An appreciation of Tove Jansson

Three of our booksellers reflect on the works of author Tove Jansson, and explain why everyone should be reading them.


“I came to Tove Jansson later in life. So while I didn’t have the Moomins to travel through childhood with, I’ve been lucky to have had Tove herself to travel through adulthood with.

I first picked up her work, Fair Play because it had an introduction by Ali Smith (my hero) and because she had a Swedish name (my love for Sweden is widely known at Readings). I didn’t even read the introduction first – I knew it would be there when I was finished – and instead, I dived right in. Tove writes with such warmth and such clarity of the everyday. She captures the intimacy and the distance of relationships. Fair Play is a short novel that leaves you feeling you understand two lives lived internally and externally in all their fullness.

I lack Jansson’s economy and clarity so I think it’s best I defer to her to tell you why you should read Fair Play. In the words of her original cover copy: "Fair Play could in fact be called a novel of friendship, of rather happy tales about two women who share a life of work, delight and consternation. They are very unlike each other, but perhaps that is why they manage to play the game successfully, with patience and, of course, a great deal of love.”

Marie Matteson


“I was inspired to pick up Jansson’s adult books thanks to a recommendation from a colleague some years ago, and I’ve never looked back. Reading them also inspired me to return to her Moomin books which I’d dipped in and out of as a child, and I was delighted to discover I still loved them as much as ever. Jansson is hands-down one of my most recommended authors – for children, adults, and complete strangers. Her books are playful, thoughtful, nostalgic, bittersweet, heartbreaking, very funny, imaginative, enchanting, enthralling, and immensely pleasurable. I often need to sit with her stories for a while after finishing them, just to let all my feelings settle.

If you’re looking for a place to start with Jannson’s non-Moomin books, I’d recommend The Summer Book, which is arguably her best known work for adults. In this slim novel, an elderly artist and her young granddaughter while away an idyllic summer together on a tiny island in the gulf of Finland. The depiction of the relationship between the two feels entirely authentic as they move from play to fights, acknowledging and accepting each others yearnings and fears.

And if you’re yet to read the Moomin books, Comet in Moominland introduces readers to most of the main characters of the world, and so is the best place to start for organised people. My favourite might be Jannson’s Tales From Moominvalley, which brings together nine stories about the citizens of Moominvalley. I loved every one of them but my favourites were ‘The Last Dragon in the World’, which made me want to cry, and ‘The Fir Tree’, an utterly enchanting Christmas tale.

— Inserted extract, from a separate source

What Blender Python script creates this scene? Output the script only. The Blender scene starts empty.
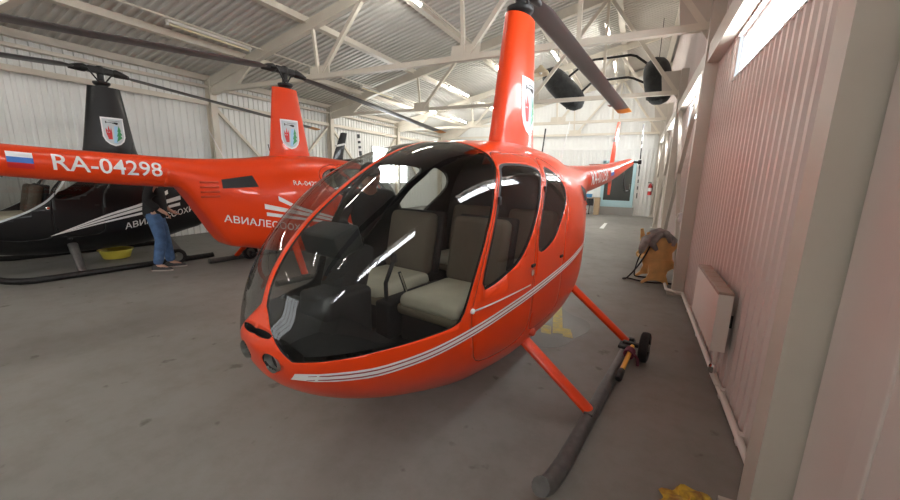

Though Moomintroll Midwinter is, honestly, perfect.”

Bronte Coates


“Tove Jansson’s Moomintroll books: are they kid’s books for adults, or adult’s books for children? They’re either and they’re neither and they’re both. I’ve chewed on them in each direction, as a kid and thirty years later reading them to my kids, and both ways they taste just as bitter and just as sweet. When I first found Moomintroll Midwinter I was maybe ten and starting to get worried that I wasn’t ever going to stop being socially awkward and a little bit confused about most things. These feelings, I thought, were surely going to be liabilities in the adult world that I kept hearing so much about.

Moomintroll Midwinter is apparently the fifth book in the series, but like my encounters with Tintin, I read the Moomins willy-nilly. Even though I’m sure that this invests both these series with a mythic timelessness, I am glad that I came to Moomintroll Midwinter later in my Moomin encounters, and I beg you to read (or read aloud to some lucky child) at least one, preferably two or more, of the other Moomin books before you get to this one. Comet in Moominland, or Finn Family Moomintroll or hell, all of them. This is because Moomintroll Midwinter is such a contrasting piece, texture-wise. It works better if you have the ‘normality’ (beautifully complex, homely and uncanny in equal measure) of Moomintroll’s life established. In all the other books, he is surrounded by his excellent and eccentric family and friends. In this one, he is alone. You witness Moomintroll’s uncertainties, his doubts, his fears. Because of the cool directness of her gaze, and the warmth of her vision, Jansson allows us to see all this, and still to survive. Moomintroll Midwinter is a real-life emotional survival handbook.”